If Rau and Alva really had Rane’s best interests at heart, they would give him a crash course in Congress culture. I notice that many of Vilasrao Deshmukh’s very own speed-breakers — like Govindrao Adik, for example — have now made peace with the Chief Minister on account of this trio. Even Ranjit Deshmukh who had once famously positioned himself as a potential Chief Minister against Vilasrao (we used to refer to them as CM Deshmukh versus Wannabe Deshmukh at the height of their battle against each other) has also benefited the Chief Minister in a round-about manner. Ranjit stood as a rebel because of his dislike of Rau who was put in charge of winning the Ramtek seat.

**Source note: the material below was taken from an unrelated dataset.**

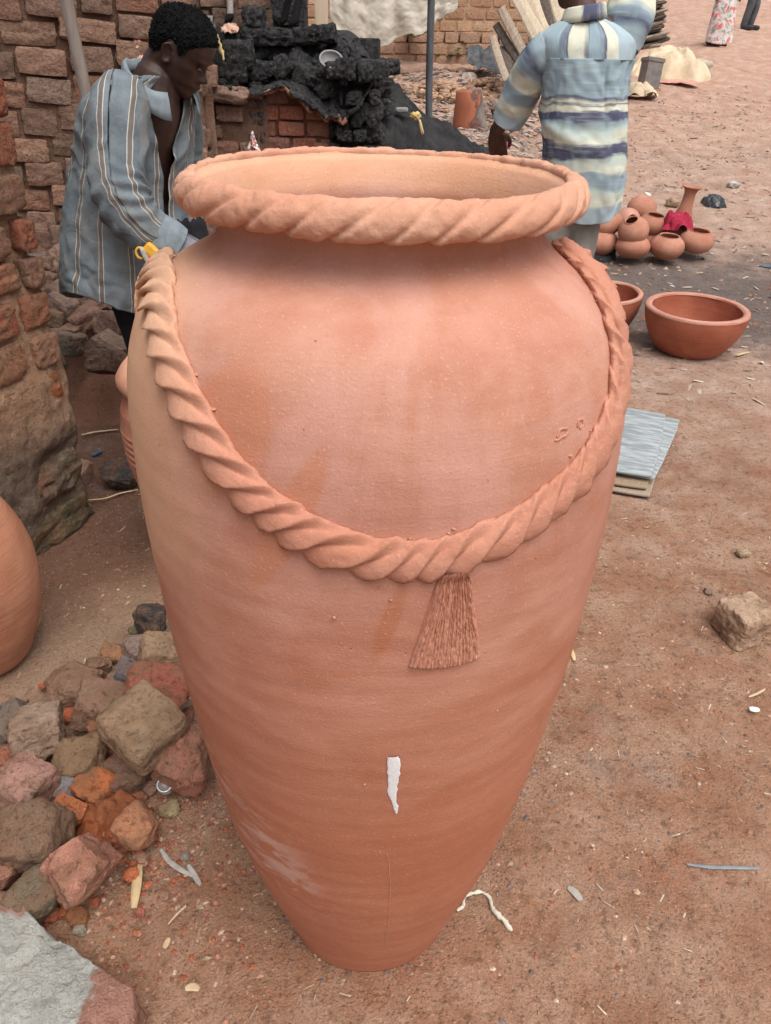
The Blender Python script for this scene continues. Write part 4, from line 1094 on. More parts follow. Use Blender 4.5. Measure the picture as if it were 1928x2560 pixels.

It was enough for him that he put a spoke in her wheel but now his namesake, too, can, by default, breathe easier.

Maharashtra has had the most unexpected choices of the time as Chief Ministers – A R Antulay, Babasaheb Bhosale, Shivajirao Patil-Nilangekar and Sudhakarrao Naik, among others, were all handpicked by party high commands, when they were not even looking, from among an array of ambitious hopefuls lobbying hard for themselves. Rane should then realise that he is now in a party where only the dark horses ever win.